DATA SUPPLIED start

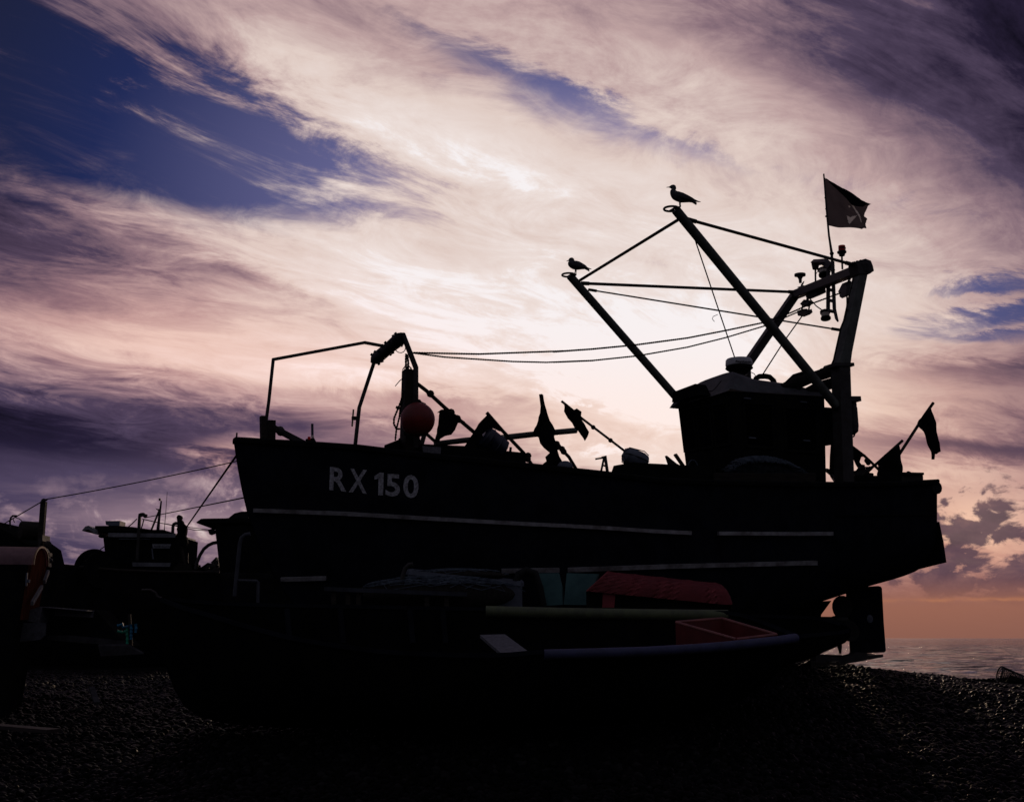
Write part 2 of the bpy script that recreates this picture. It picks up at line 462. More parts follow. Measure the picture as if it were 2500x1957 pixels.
def cloth(poly3, nrm, amp=.02, jag=0.0, cuts=3, seed=0, th=.004, freq=4.0):
    """flag cloth: outline in 3D, torn edge, filled, rippled along nrm, given a thickness"""
    rnd = random.Random(seed); bm = bmesh.new(); nrm = Vector(nrm).normalized(); pts = []
    n = len(poly3)
    for i in range(n):
        p, q = Vector(poly3[i]), Vector(poly3[(i + 1) % n]); k = max(1, int((q - p).length / .05))
        for j in range(k):
            c = p.lerp(q, j / k)
            if jag and j: c += Vector((rnd.uniform(-1, 1), 0, rnd.uniform(-1, 1))) * jag
            pts.append(c)
    vs_ = [bm.verts.new(p) for p in pts]
    es = [bm.edges.new((vs_[i], vs_[(i + 1) % len(vs_)])) for i in range(len(vs_))]
    bmesh.ops.triangle_fill(bm, edges=es, use_beauty=True)
    bmesh.ops.subdivide_edges(bm, edges=bm.edges[:], cuts=cuts, use_grid_fill=True)
    for v in bm.verts:
        v.co += nrm * (mnoise.noise(v.co * freq + Vector((seed * 3.1, 0, 0))) * amp * 2 + math.sin(v.co.x * freq * 4 + v.co.z * freq * 1.5) * amp * .5)
    r_ = bmesh.ops.extrude_face_region(bm, geom=bm.faces[:])
    bmesh.ops.translate(bm, verts=[g for g in r_['geom'] if isinstance(g, bmesh.types.BMVert)], vec=nrm * th)
    return bm
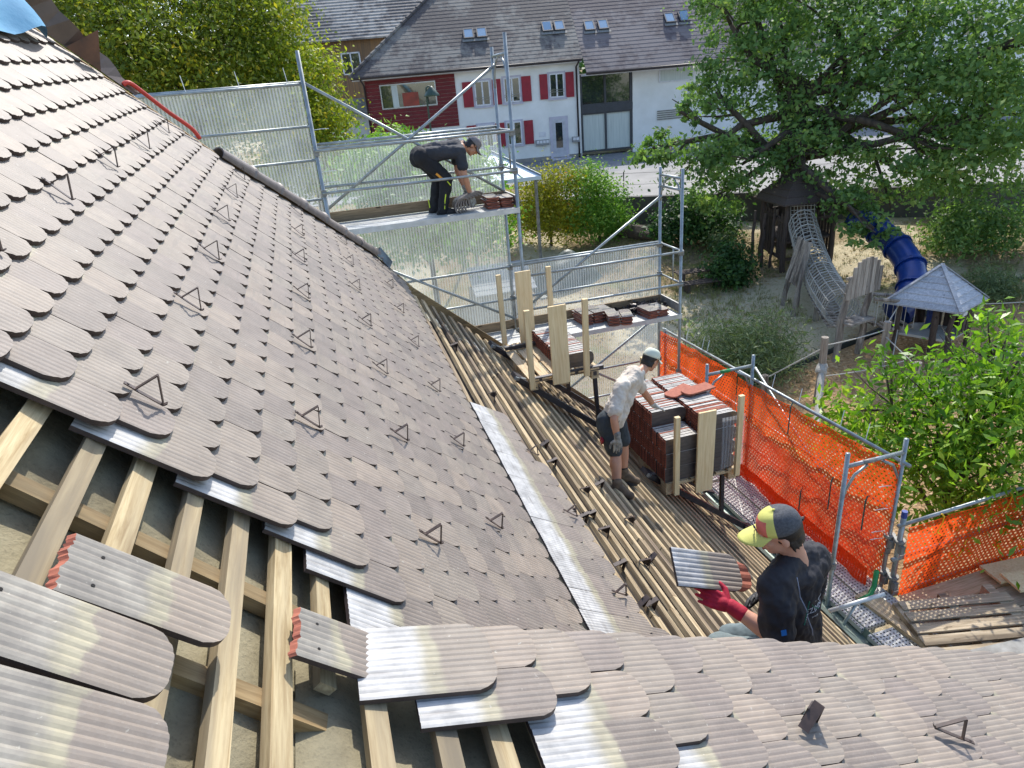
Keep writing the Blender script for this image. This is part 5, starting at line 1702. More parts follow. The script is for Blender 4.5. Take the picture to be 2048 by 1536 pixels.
for i in range(6):
    x0, z0 = 4.0 + i * .31, -5.55 + .0 * i
    MB().beam((4.0 + .02 * i, 19.3 + i * .25, -5.62 + i * .09), (5.95 + .02 * i, 19.3 + i * .25, -5.62 + i * .09), .3, .04, up=(0, -.3, 1)).build('roof_board', simple('zinc_board', srgb(160, 162, 164), srgb(136, 138, 142), 3, .8, spec=.2), sh)
for x in (4.1, 5.8):
    MB().box((x, 19.95, -6.25), (.04, 1.0, 1.15)).build('side_wall', M_GREYW, sh)
# ================================================================== PALLETS, TILE STACKS, LOOSE GEAR
M_PAL = wood('pallet_wood', srgb(206, 186, 152), srgb(160, 136, 102), 0, varobj=.15)
M_PALY = wood('pallet_wood_y', srgb(206, 186, 152), srgb(158, 134, 100), 1, varobj=.15)
M_PALO = wood('pallet_old', srgb(196, 180, 152), srgb(150, 132, 106), 0, varobj=.2, dark=srgb(104, 92, 76))
M_FRESH = wood('fresh_spruce', srgb(234, 212, 168), srgb(214, 186, 138), 2, varobj=.08, grain=40)
M_STEEL = simple('dark_steel', srgb(74, 72, 76), srgb(44, 44, 48), 8, .5, .2, metallic=.3)
def stack_edge_mat():
    t = NT('stack_edge')
    v = t.mapped('Object')
    n = t.noise(v, 14, 4)
    r = t.rnd()
    col = t.ramp(n, [(.3, srgb(128, 66, 48)), (.7, srgb(168, 96, 72))])
    pale = t.ramp(n, [(.3, srgb(150, 146, 140)), (.7, srgb(208, 204, 196))])
    col = t.mix(t.ramp(r, [(.22, (0, 0, 0)), (.27, (1, 1, 1))]), col, pale)
    t.base(col); t.set(Roughness=.8)
    return t.m
M_SEDGE = stack_edge_mat()
M_SHEAD = simple('tile_head_red', srgb(158, 92, 70), srgb(116, 66, 52), 14, .85, varobj=.35)
M_SFACE = simple('tile_face_dark', srgb(96, 90, 88), srgb(60, 56, 56), 5, .35, .1, stretch=(1, 1, 6))
def stack_tile(l=.41, w=.172, t=.017):
    """tile standing on its long edge; length along x, height along z"""
    mb = MB()
    vs = []
    k = 7
    prof = [(-l / 2, 0), (l / 2 - .06, 0), (l / 2 - .02, w * .1), (l / 2, w * .32), (l / 2, w * .68), (l / 2 - .02, w * .9), (l / 2 - .06, w), (-l / 2, w)]
    a = [V((x, -t / 2, z)) for x, z in prof]; b = [V((x, t / 2, z)) for x, z in prof]
    n = len(prof)
    mb.add(a + b, [tuple(range(n)), tuple(range(2 * n - 1, n - 1, -1))], 0)
    for i in range(n):
        j = (i + 1) % n
        m = 2 if i == n - 1 else 1
        mb.add([a[i], b[i], b[j], a[j]], [(0, 1, 2, 3)], m)
    mb.box((-l / 2 + .02, t / 2 + .008, w * .3), (.03, .016, .03), None, 2)
    mb.box((-l / 2 + .02, t / 2 + .008, w * .75), (.03, .016, .03), None, 2)
    for q in (.15, .33, .5, .67, .85):
        mb.box((-l / 2 - .004, 0, w * q), (.01, t * 1.1, .012), None, 2)
    return mb.mesh('tile', [M_SFACE, M_SEDGE, M_SHEAD])
ME_ST = stack_tile()
def pallet(name, o, ax, ay, lx, ly, label, parent=None, along='y', top=M_PALY, n=6, old=False, extra=None):
    """o: top corner; ax, ay unit vectors; boards run along ay"""
    ax, ay = V(ax), V(ay)
    e = thing(name, V(o) + ax * lx / 2 + ay * ly / 2 - V((0, 0, .144)), label, 'pallet')
    az = V((0, 0, 1))
    def bd(nm, u0, u1, w0, w1, z0, z1, mat):
        mb = MB().box((0, 0, 0), (u1 - u0, w1 - w0, z1 - z0))
        p = V(o) + ax * (u0 + u1) / 2 + ay * (w0 + w1) / 2 + V((0, 0, (z0 + z1) / 2))
        return inst(nm, mb.mesh(nm, mat), frame(p, ax, ay, az), e)
    gap = (lx - n * .115) / (n - 1)
    for i in range(n):
        bd('top_board', i * (.115 + gap), i * (.115 + gap) + .115 + random.uniform(-.006, .006), random.uniform(-.01, .0), ly + random.uniform(0, .012), -.022, random.uniform(-.003, .002), top)
    for w in (0, ly / 2 - .07, ly - .14):
        bd('cross_board', 0, lx, w, w + .14, -.046, -.0245, top)
        for u in (0, lx / 2 - .05, lx - .1):
            bd('block', u, u + .1, w + .005, w + .135, -.122, -.0465, top)
    for u in (0, lx / 2 - .05, lx - .1):
        bd('skid', u, u + .1, 0, ly, -.144, -.1225, top)
    return e
X_, Y_ = (1, 0, 0), (0, 1, 0)
SL, SU = 1.077, 1.10       # real sizes of the two loads
p_low = pallet('pallet', V((3.0, 5.5, -4.0)) * SL, X_, Y_, .85 * SL, 1.2 * SL, 'pallet under the tall tile stack beside the worker in the light shirt')
p_up = pallet('pallet', V((1.86, 6.5, -2.95)) * SU, X_, Y_, .82 * SU, 1.2 * SU, 'half-empty pallet with upright boards, higher up the stripped slope')
def upright(pal, x, y, z0, z1, w, yaw=0.0, lean=0.0):
    q_ = SL if pal is p_low else SU
    x, y, z0, z1, w = x * q_, y * q_, z0 * q_, z1 * q_, w * q_
    mb = MB().box((0, 0, (z1 - z0) / 2), (w, .026 if w > .1 else .045, z1 - z0))
    m = Matrix.Translation((x, y, z0)) @ Matrix.Rotation(yaw, 4, 'Z') @ Matrix.Rotation(lean, 4, 'Y')
    inst('upright_board', mb.mesh('upright_board', M_FRESH), m, pal)
for x, z0, z1, w in ((3.09, -4.12, -3.19, .055), (3.42, -4.16, -3.2, .2), (3.82, -4.06, -3.1, .055)):
    upright(p_low, x, 5.45, z0, z1, w, 0, random.uniform(-.01, .02))
for x, z0, z1, w in ((3.35, -4.05, -3.05, .055), (3.25, -4.05, -3.2, .2)):
    upright(p_low, x, 6.76, z0, z1, w)
for x, y, z0, z1, w in ((1.87, 6.44, -3.03, -2.13, .06), (2.21, 6.44, -3.03, -2.13, .2), (2.51, 6.44, -3.0, -2.11, .06), (1.93, 7.76, -3.0, -2.06, .06), (2.24, 7.76, -3.0, -2.06, .2), (2.58, 7.76, -3.0, -2.05, .06)):
    upright(p_up, x, y, z0, z1, w, 0, random.uniform(-.015, .015))
# tall stack
st = thing('tile_stack', V((3.43, 6.1, -4.0)) * SL, 'tall stack of red-edged roof tiles standing on edge, beside the worker', 'tile stack')
NRW = 46
nind = 0
rest = MB()
vs_, fs_ = [], []
for tier in range(4):
    for col in range(2):
        for i in range(NRW):
            y = 5.53 + i * (1.16 / NRW)
            if tier == 3 and col == 0 and y < 5.84: continue
            if tier < 2 and col == 1 and i > 2: 
                rest.box(V((3.215 + col * .43, y, -4.0 + tier * .175 + .086)) * SL, (.43, .018, .183)); continue
            m = Matrix.Scale(SL, 4) @ Matrix.Translation((3.205 + col * .43 + random.uniform(-.008, .008), y + random.uniform(-.003, .003), -3.999 + tier * .1745)) @ Matrix.Rotation(random.uniform(-.03, .03), 4, 'X') @ Matrix.Rotation(random.uniform(-.006, .006), 4, 'Y')
            inst('tile', ME_ST, m, st); nind += 1
rest.build('inner_tiles', M_SHEAD, st, kind='stuff')
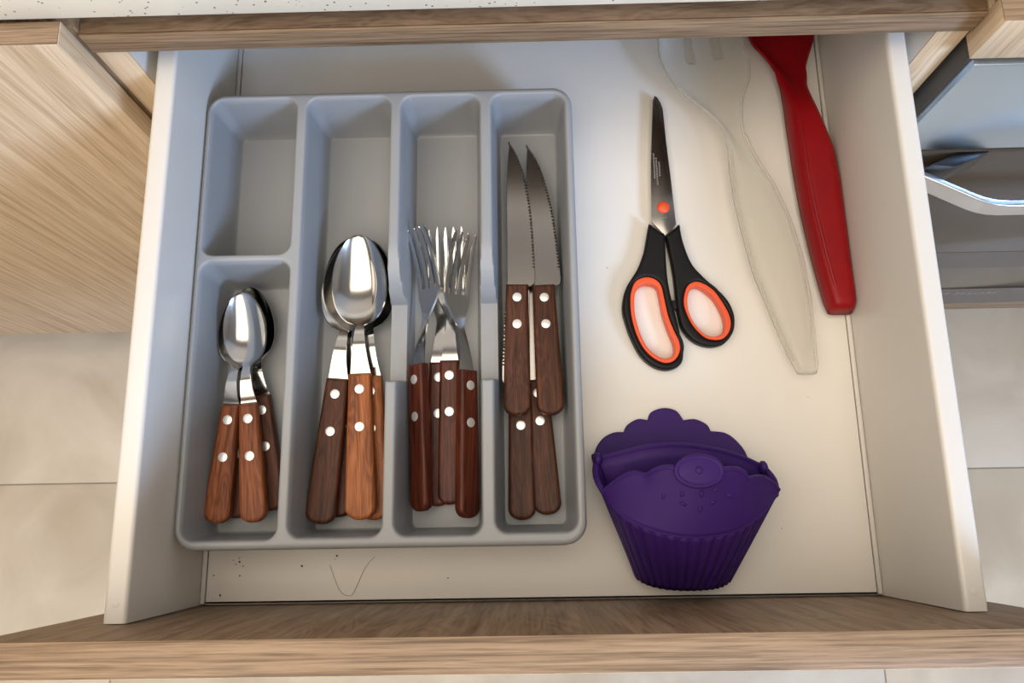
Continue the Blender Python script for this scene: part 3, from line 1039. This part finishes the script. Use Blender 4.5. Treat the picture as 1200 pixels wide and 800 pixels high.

DATA SUPPLIED end

> **SHORT PROBLEM**
Using the listing, collect all lines in which the string "More" is found.

> **SOLUTION FOR THIS TASK**
Write part 2 of the bpy script that recreates this picture. It picks up at line 462. More parts follow. Measure the picture as if it were 2500x1957 pixels.
Keep writing the Blender script for this image. This is part 5, starting at line 1702. More parts follow. The script is for Blender 4.5. Take the picture to be 2048 by 1536 pixels.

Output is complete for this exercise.